I would like to know why the product topology and the standard euclidean topology over $\mathbb{R}^n$ are equivalent.
I already found the question here:
Showing that the product and metric topology on $\mathbb{R}^n$ are equivalent
But I think in this answer it has only been proven that all norms in $\mathbb{R}^n$ are equivalent.

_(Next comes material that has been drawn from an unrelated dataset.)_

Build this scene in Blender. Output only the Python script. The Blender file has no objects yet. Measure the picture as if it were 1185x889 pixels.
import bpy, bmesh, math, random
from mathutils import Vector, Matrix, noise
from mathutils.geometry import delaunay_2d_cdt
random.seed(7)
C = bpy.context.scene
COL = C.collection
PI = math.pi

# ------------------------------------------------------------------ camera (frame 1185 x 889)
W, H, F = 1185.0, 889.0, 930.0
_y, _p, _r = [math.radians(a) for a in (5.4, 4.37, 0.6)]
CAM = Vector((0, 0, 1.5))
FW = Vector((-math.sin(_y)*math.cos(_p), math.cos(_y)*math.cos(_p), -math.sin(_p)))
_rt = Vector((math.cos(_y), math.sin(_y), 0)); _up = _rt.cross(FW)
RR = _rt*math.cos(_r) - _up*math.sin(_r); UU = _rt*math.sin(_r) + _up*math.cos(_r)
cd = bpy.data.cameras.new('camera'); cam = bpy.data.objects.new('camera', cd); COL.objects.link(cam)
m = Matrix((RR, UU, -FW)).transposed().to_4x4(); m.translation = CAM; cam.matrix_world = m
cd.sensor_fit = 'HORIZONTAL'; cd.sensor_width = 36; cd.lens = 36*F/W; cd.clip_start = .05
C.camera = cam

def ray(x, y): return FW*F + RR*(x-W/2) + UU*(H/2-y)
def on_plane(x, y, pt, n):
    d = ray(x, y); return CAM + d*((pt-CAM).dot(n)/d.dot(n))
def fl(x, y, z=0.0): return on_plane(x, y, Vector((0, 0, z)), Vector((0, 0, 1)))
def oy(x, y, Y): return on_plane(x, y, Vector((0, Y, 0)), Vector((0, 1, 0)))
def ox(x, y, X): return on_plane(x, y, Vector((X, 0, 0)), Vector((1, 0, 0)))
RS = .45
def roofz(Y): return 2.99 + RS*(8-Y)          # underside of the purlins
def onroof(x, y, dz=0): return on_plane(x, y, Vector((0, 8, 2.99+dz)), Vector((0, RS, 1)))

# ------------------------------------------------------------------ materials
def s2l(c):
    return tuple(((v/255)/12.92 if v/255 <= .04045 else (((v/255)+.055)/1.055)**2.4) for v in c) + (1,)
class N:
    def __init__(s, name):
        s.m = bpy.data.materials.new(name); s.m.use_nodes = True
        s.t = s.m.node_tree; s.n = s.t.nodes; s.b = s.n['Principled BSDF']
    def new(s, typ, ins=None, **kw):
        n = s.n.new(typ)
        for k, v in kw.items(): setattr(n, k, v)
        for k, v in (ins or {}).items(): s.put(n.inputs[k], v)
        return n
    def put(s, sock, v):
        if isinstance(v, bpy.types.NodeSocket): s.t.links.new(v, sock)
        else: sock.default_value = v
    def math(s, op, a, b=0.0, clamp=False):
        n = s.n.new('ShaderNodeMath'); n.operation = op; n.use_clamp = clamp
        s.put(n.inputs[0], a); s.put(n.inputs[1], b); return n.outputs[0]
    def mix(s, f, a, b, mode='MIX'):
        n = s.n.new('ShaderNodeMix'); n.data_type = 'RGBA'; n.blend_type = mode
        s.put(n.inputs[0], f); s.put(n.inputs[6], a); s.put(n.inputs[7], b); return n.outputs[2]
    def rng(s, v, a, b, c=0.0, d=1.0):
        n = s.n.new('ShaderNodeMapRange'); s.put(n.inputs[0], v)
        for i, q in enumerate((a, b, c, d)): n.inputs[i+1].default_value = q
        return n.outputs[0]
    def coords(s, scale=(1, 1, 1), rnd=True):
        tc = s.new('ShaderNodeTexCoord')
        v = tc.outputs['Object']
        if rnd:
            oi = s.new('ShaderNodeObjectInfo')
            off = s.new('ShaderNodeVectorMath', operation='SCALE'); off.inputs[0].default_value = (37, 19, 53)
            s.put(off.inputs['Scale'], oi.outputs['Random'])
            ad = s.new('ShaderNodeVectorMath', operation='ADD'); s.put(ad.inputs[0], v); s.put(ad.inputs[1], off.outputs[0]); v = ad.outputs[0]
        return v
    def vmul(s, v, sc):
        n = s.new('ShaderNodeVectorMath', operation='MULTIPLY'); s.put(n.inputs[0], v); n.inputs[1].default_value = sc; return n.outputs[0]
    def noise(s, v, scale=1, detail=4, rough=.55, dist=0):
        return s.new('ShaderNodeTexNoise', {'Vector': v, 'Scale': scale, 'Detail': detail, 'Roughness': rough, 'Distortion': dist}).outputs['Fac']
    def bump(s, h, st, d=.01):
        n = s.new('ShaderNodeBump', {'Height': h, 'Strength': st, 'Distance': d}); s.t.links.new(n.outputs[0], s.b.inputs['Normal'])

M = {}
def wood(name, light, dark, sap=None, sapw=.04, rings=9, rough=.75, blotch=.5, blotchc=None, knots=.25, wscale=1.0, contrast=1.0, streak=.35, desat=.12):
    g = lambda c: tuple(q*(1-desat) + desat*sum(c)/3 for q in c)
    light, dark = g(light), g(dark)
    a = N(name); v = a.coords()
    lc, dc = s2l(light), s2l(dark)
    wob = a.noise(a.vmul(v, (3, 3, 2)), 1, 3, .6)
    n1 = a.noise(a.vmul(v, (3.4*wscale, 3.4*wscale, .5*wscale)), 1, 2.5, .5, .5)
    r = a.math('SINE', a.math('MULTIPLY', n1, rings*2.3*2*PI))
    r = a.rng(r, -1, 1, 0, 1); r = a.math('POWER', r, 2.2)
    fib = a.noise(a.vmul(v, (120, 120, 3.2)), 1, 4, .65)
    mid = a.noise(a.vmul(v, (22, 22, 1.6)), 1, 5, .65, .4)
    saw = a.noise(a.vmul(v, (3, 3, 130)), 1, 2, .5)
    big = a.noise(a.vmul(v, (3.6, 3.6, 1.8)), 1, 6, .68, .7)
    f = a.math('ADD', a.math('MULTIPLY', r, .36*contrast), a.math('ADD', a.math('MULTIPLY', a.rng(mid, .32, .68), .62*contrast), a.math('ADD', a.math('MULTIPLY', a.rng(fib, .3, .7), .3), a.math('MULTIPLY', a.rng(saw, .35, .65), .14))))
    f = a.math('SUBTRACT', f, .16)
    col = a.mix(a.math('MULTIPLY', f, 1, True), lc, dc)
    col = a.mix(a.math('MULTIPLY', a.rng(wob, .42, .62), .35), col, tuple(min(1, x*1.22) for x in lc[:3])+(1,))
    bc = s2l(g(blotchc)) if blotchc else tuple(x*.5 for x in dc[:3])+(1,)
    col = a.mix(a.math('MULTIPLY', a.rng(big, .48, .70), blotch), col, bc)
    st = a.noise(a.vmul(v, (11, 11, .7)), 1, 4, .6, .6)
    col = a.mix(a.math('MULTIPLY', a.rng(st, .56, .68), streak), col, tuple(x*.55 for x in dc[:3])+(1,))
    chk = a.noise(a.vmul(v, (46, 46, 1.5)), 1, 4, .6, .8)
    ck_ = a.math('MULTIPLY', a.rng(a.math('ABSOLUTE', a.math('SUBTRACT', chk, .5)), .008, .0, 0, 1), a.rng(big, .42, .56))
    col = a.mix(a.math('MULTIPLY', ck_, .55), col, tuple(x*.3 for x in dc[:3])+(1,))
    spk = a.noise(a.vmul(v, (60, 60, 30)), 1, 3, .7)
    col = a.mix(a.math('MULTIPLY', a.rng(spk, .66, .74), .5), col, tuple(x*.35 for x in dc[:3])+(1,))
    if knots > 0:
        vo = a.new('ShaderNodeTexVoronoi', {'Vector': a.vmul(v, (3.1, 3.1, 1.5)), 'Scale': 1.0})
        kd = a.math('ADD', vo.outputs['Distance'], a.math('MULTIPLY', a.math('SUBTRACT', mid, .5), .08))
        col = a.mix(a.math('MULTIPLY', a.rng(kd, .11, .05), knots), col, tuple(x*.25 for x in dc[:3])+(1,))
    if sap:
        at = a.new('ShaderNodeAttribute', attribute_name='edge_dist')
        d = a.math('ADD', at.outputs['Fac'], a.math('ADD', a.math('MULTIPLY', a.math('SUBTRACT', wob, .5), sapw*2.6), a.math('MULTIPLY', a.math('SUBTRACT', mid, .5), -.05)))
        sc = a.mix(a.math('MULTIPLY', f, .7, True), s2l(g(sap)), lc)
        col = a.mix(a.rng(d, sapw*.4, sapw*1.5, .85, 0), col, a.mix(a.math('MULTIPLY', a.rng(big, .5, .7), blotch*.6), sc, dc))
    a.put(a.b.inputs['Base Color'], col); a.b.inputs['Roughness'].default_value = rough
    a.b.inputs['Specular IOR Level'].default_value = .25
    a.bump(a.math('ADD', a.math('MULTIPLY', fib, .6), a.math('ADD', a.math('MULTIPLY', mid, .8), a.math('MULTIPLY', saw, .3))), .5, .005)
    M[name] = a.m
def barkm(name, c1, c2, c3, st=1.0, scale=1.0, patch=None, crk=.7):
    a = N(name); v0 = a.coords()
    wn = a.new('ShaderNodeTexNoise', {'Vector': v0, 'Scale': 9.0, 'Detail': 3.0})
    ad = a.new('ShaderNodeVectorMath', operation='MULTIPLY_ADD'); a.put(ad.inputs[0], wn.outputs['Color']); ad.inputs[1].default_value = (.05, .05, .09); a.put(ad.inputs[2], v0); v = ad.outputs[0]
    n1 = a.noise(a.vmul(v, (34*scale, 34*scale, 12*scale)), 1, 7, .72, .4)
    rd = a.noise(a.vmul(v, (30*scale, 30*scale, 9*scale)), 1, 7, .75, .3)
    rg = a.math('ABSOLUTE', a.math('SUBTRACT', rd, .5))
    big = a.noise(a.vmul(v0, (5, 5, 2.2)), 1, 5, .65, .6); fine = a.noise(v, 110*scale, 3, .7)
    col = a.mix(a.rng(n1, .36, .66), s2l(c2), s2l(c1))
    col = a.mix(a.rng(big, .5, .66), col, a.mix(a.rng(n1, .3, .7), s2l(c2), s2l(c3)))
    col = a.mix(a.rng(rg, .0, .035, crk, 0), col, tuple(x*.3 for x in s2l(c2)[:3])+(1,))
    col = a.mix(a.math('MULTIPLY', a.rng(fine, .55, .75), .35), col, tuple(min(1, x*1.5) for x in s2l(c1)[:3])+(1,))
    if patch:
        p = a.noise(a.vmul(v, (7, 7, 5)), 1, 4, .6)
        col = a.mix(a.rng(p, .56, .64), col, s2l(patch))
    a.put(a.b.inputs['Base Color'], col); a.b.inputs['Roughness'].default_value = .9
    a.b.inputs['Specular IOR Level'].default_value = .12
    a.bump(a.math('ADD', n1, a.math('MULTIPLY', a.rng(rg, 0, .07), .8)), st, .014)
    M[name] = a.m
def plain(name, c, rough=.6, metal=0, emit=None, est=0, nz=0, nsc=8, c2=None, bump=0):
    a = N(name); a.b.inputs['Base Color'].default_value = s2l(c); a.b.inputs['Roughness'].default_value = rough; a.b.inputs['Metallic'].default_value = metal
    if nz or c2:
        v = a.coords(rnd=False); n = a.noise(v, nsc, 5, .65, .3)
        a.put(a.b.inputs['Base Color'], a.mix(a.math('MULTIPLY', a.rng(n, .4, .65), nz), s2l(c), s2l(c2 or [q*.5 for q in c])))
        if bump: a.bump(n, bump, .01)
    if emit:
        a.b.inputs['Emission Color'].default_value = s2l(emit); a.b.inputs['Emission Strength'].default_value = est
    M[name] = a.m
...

I think the more important question is: Why is the product topology induced by this norm: $$\|x\|_{\rm prod} = \max\{|x_k|, 1\le k \le n\}.$$
Can anybody help me to see this?
Look at the $\epsilon$-Balls generated by thus norm, i.e. at $$ B^n_\epsilon(x) = \{y \,:\, \|x - y\|_p < \epsilon \} \text{.} $$ These "balls" are $n$-dimensional rectangles, i.e. $$ B^n_\epsilon(x) = x + (-\epsilon,\epsilon)^n \text{.} $$
Now look at the open sets in the product topology on $\mathbb{R}^n$. This topology is generated by the base $$ \mathcal{B} = \left\{\prod_{k=1}^n O_k \,:\, O_k \text{ open in $\mathbb{R}$}\right\} \text{.} $$ Let $X \in \mathcal{B}$, and let $O_k$ be the corresponding open sets in $\mathbb{R}$. Then, because the $O_k$ are open, they all contain some $\epsilon$-Ball, i.e there are $x_1,\ldots,x_n$ and $\epsilon_1,\ldots,\epsilon_n$ with $B^1_{\epsilon_i}(x_i) \subset O_i$ for all $1 \leq i \leq n$. But then $$ B_{\epsilon}^n(x) \subset X \text{ where } x = (x_1,\ldots,x_n) \text{ and } \epsilon = \min\{\epsilon_1,\ldots,\epsilon_n\}. $$
Let conversely be $B^n_\epsilon(x)$ be some epsilon ball in $\mathbb{R}^n$. By definition, $$ B^n_{\epsilon}(x) = \prod_{k=1}^n B^1_\epsilon(x_k) \text{ and } B^1_\epsilon(x_k) \text{ is open in $\mathbb{R}$,} $$ and therefore $$ B^n_\epsilon(x) \in \mathcal{B} \text{.} $$
We have thus shown that every $\epsilon$-Ball contains an open set of the product topology, and the every set in the base $\mathcal{B}$ of the product topology contains an $\epsilon$-Ball. This proves that both generate the same topology.